Wednesday, October 12, 2011

And now a word about romance novels

Or as I like to call them, fairy tales for big girls.

For some reason, ever since we lost power for six days, thanks to Hurricane Irene, I have been craving romance novels, specifically historical romance novels -- the kind set in Regency England. And, I am only somewhat embarrassed to say, I have now read around a half dozen such novels, by several authors (though not the two books whose covers I have featured here).

Now I know one shouldn't take these things (i.e., romance novels) too seriously, but I was shocked -- shocked, I say! -- to discover how incredibly fantastic (as in remote from reality -- though of extraordinary size would also be an accurate description, at least of some things, ahem) some of these tales were.

Herewith my shocking findings about historical romance novels (and, no doubt, more contemporary ones, too).

Fact 1: There are no flat-chested or plain-looking heroines (i.e., people like me getting swept off their feet) in most historical romance novels. While I may have thick, wavy hair the color of chestnuts and lovely green eyes fringed with dark lashes, my otherwise average countenance, diminutive breasts (which I have yet to hear described as "full, round, and luscious, ready to spill out of her gown") and sagging derriere, or buttocks (which likewise has yet to be described as "enticingly plump yet firm," at least anywhere I've heard about), I fear, pretty much disqualify me from being the heroine of, object of affection in, or cover model for any romance novel. (I am now throwing myself onto my settee, heaving tears of regret and longing.)

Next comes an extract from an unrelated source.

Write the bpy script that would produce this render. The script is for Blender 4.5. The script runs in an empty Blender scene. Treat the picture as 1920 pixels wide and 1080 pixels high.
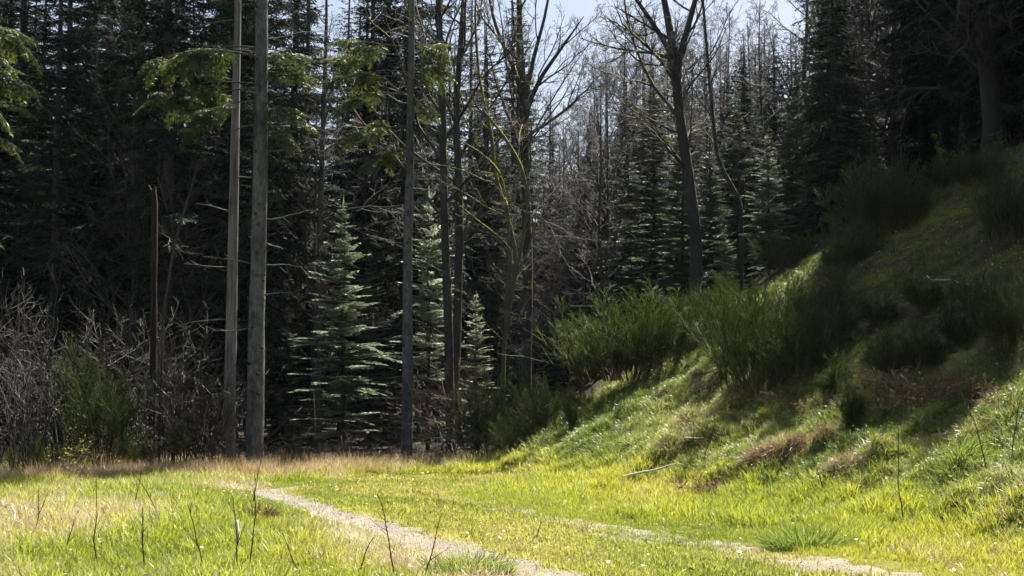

Fact 2: Apparently aristocrats had personal trainers back in the day and those dungeons were in actuality fully-equipped workout gyms. For how else could you possibly explain all the male heroes in these novels -- dukes, earls, and lords, almost all of whom are in their late 30s or early 40s -- having such hard, taut chests and fine muscular arms whose solid thighs (and, uh, other things) nicely filled out their breeches? (Unless they were gay. Which, come to think of it....)

Fact 3: There is no such thing as male pattern baldness in historical romance. (See "Women with small breasts and plain faces.") Not only have these forty-something pillars of masculinity been working out with Jack LaLanne, they are all clearly members of the Hair Club for Men, for how else can you explain the head of thick, luxurious hair which complements their chiseled jaws, green eyes the color of a storm-tossed sea, and six-pack abs?

Fact 4: To properly seduce a man, you must be a lady in public and a whore in the boudoir. (Actually, that one rings true, at least today.)

Fact 5: I am pretty sure snuff was the early 19th century term for Cialis or Viagra (at least in romance novels). For how else can you explain the ability of a forty- (or fifty-) something gentleman (who, more often than not, is no gentleman) to pleasure his lady, repeatedly, all night? Also, I find it amusing that in all of these novels, the "hero" knows exactly how to pleasure his lady, so that she is sighing with delight at the mere touch of his strong, knowing fingers. And, of course, he only takes his pleasure after she has taken hers. Uh huh. (On the plus side, I much prefer the term manhood to penis.)

So, what do you think, people, time for me to pen my first romance novel?


Anonymous said...

I just finished a book that I thought was more Historical than Romance that I got at the last book swap. PORN!!!! It was PORN!!!


Dave S. said...

I have no comment except to suggest an amending of one tag to "book nookie."

jjv said...

My sister is a model. About a dozen years ago I was in a supermarket and saw her on a romance novel cover being lifted on to a horse by a chiseled aristocrat. I called her up and said "wow, you sure were more endowed in the 16th century." So even the models are artistically enhanced!

Anonymous said...

I will freely admit to still loving romance novels though I don't read them as much as I used to. Authors like Mary Jo Putney, Jo Beverley, Mary Balogh and Lisa Kleypas usually manage to play with the conventions without getting too silly.

Though you may be interested to know that there's a little something to the "heaving bosoms" idea:

I can't find the reference online, but apparently it was not uncommon for less-endowed ladies to use a little padding in their stays to improve on what nature gave them.